LAGOS, Nigeria, May 8 (UPI) -- The Nigerian government on Thursday unveiled plans for its first official solar energy project.
The Nigerian commissioner for science and technology, Hamzat Kadiri, announced the $81,000 plan at a press briefing on his office's activities, according to a report in the Lagos newspaper Vanguard.
The first solar installation will be in the Lagos state village of Kodji, and 10 other rural communities in the state will have similar solar projects in place before the end of the year, Kadiri said via the report.
Kadiri called the projects "an environmentally friendly alternative to the use of fossil fuels to generate power," the report said.

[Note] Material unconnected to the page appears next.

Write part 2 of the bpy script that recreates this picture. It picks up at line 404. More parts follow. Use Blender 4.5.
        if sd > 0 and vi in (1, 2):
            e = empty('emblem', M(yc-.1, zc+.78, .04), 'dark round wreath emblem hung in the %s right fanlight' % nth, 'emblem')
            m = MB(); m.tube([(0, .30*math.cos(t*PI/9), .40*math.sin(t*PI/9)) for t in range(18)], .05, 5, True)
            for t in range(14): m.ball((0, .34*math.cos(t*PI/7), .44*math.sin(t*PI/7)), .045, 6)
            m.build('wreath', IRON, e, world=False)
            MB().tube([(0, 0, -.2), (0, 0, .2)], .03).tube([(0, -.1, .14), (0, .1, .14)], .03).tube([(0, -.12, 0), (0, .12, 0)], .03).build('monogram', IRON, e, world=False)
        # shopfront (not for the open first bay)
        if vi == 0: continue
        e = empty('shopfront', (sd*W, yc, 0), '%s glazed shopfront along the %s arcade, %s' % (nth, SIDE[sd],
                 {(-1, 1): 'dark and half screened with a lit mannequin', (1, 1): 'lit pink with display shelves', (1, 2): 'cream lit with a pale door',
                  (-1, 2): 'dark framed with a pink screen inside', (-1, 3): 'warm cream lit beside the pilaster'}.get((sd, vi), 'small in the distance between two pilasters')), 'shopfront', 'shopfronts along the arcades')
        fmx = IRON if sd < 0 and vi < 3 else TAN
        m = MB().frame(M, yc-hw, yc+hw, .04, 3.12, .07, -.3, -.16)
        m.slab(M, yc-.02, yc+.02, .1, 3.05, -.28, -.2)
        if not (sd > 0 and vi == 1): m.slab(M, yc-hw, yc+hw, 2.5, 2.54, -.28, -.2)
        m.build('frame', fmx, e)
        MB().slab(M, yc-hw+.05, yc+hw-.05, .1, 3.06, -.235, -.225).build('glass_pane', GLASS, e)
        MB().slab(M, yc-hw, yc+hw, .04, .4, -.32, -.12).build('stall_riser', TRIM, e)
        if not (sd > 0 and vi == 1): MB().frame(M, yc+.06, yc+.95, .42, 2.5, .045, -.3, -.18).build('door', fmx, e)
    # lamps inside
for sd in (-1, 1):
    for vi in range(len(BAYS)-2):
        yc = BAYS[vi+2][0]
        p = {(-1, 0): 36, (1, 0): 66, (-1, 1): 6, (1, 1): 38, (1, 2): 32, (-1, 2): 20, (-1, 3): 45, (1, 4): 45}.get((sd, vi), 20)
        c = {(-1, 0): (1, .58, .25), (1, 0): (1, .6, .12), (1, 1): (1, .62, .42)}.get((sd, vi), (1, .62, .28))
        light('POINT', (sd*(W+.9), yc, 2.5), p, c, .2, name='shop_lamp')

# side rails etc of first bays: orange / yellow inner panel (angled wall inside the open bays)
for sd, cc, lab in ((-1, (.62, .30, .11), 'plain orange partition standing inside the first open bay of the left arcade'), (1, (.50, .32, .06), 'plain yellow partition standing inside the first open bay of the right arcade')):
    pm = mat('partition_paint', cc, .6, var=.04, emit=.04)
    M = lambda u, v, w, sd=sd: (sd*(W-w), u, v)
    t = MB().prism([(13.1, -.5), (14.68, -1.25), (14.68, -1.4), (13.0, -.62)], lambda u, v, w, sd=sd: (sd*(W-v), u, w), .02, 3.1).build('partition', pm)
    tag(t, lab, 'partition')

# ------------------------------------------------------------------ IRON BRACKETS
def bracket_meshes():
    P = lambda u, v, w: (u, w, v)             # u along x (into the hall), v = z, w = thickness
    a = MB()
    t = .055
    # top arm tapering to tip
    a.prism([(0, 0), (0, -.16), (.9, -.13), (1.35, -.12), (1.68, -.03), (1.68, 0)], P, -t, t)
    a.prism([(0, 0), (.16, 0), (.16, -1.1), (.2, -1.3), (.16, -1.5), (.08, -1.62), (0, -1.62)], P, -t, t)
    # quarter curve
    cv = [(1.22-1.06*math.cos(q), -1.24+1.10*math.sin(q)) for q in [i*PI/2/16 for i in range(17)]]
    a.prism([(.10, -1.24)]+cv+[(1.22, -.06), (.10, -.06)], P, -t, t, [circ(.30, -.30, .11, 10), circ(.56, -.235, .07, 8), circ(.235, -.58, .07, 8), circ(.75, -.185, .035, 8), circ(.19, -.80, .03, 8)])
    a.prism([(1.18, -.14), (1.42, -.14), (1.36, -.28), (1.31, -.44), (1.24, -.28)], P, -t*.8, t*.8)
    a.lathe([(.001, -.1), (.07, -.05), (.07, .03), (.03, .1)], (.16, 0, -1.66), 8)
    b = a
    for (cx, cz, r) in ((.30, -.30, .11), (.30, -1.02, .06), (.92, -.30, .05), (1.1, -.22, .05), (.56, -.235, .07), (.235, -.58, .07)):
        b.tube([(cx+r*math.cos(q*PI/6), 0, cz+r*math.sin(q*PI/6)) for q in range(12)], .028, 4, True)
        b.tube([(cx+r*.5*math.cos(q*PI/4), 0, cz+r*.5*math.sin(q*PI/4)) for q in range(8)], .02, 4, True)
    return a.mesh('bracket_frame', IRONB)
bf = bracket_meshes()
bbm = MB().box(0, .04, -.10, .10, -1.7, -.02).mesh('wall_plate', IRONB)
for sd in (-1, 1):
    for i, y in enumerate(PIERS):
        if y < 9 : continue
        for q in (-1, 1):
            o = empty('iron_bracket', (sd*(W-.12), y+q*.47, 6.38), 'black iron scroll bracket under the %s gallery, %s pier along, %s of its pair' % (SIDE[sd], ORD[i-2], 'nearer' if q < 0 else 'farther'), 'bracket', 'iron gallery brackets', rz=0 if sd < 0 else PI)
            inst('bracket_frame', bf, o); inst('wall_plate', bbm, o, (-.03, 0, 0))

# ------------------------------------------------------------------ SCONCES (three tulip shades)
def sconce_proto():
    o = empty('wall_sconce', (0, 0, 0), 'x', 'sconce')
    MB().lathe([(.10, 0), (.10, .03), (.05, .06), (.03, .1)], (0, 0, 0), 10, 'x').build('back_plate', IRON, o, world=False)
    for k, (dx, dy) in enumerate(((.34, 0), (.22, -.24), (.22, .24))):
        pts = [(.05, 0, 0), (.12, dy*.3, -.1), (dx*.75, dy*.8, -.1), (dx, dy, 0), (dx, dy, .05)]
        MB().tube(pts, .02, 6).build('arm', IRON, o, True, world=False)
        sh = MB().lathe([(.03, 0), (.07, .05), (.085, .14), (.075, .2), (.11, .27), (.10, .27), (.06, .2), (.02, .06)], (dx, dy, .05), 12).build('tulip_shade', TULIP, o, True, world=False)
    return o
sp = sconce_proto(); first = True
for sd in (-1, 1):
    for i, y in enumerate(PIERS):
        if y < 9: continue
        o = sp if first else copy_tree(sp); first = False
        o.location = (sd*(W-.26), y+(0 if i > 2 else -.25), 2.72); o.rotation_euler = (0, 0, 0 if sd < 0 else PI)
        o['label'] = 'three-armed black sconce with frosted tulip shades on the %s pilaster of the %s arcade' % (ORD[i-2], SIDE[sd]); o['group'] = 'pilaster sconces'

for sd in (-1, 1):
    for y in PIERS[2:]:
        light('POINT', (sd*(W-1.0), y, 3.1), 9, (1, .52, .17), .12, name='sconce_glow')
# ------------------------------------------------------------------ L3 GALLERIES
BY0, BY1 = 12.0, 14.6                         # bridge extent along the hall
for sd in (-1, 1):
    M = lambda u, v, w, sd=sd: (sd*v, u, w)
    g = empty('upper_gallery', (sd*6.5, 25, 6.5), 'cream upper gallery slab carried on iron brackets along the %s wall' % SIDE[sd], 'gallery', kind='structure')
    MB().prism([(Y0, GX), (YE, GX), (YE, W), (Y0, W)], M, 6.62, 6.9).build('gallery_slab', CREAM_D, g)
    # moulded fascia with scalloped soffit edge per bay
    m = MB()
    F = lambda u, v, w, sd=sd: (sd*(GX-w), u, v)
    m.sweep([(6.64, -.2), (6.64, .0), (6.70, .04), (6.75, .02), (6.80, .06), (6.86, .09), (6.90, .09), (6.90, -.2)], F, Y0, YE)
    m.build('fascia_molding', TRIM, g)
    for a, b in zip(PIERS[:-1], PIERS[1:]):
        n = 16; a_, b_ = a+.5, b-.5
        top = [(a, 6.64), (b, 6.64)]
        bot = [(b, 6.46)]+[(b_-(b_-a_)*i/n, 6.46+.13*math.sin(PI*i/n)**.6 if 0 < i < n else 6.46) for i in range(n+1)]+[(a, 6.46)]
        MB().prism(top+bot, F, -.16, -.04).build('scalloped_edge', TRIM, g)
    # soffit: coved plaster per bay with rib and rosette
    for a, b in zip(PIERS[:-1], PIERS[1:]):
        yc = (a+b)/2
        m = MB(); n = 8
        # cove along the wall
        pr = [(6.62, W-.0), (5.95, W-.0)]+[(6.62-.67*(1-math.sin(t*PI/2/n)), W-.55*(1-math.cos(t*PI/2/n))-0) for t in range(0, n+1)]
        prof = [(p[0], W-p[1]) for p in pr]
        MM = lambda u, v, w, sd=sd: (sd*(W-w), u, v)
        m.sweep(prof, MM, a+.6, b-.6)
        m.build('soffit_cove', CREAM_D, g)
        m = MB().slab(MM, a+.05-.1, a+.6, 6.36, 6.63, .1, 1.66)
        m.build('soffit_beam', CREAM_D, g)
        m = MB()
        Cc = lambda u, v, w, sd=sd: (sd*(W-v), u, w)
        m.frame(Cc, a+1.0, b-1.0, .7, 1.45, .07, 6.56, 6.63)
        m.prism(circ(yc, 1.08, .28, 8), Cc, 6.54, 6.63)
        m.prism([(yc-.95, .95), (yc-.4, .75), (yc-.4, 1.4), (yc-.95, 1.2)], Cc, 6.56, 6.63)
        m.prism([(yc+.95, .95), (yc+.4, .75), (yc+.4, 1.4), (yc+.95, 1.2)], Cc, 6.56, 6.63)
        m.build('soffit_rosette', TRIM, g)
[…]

Kodji is home to about 5,000 people, most of them farmers or fishermen, the report said, and the state solar project would provide enough electricity for all of them.
Kadiri told reporters that connecting the village to the national electricity grid would have cost 15 times as much as the government will pay to outfit the village with a solar system.
Nigeria's electricity is inconsistent, but because the tropical country receives sunshine year-round, solar is "the most viable source of renewable energy," the report quoted Kadiri as saying.
This new emphasis on solar energy comes though Nigeria is the largest oil producer in Africa and the 10th largest producer of crude oil in the world.
In 2005, it produced 2.4 million bbl/d of crude.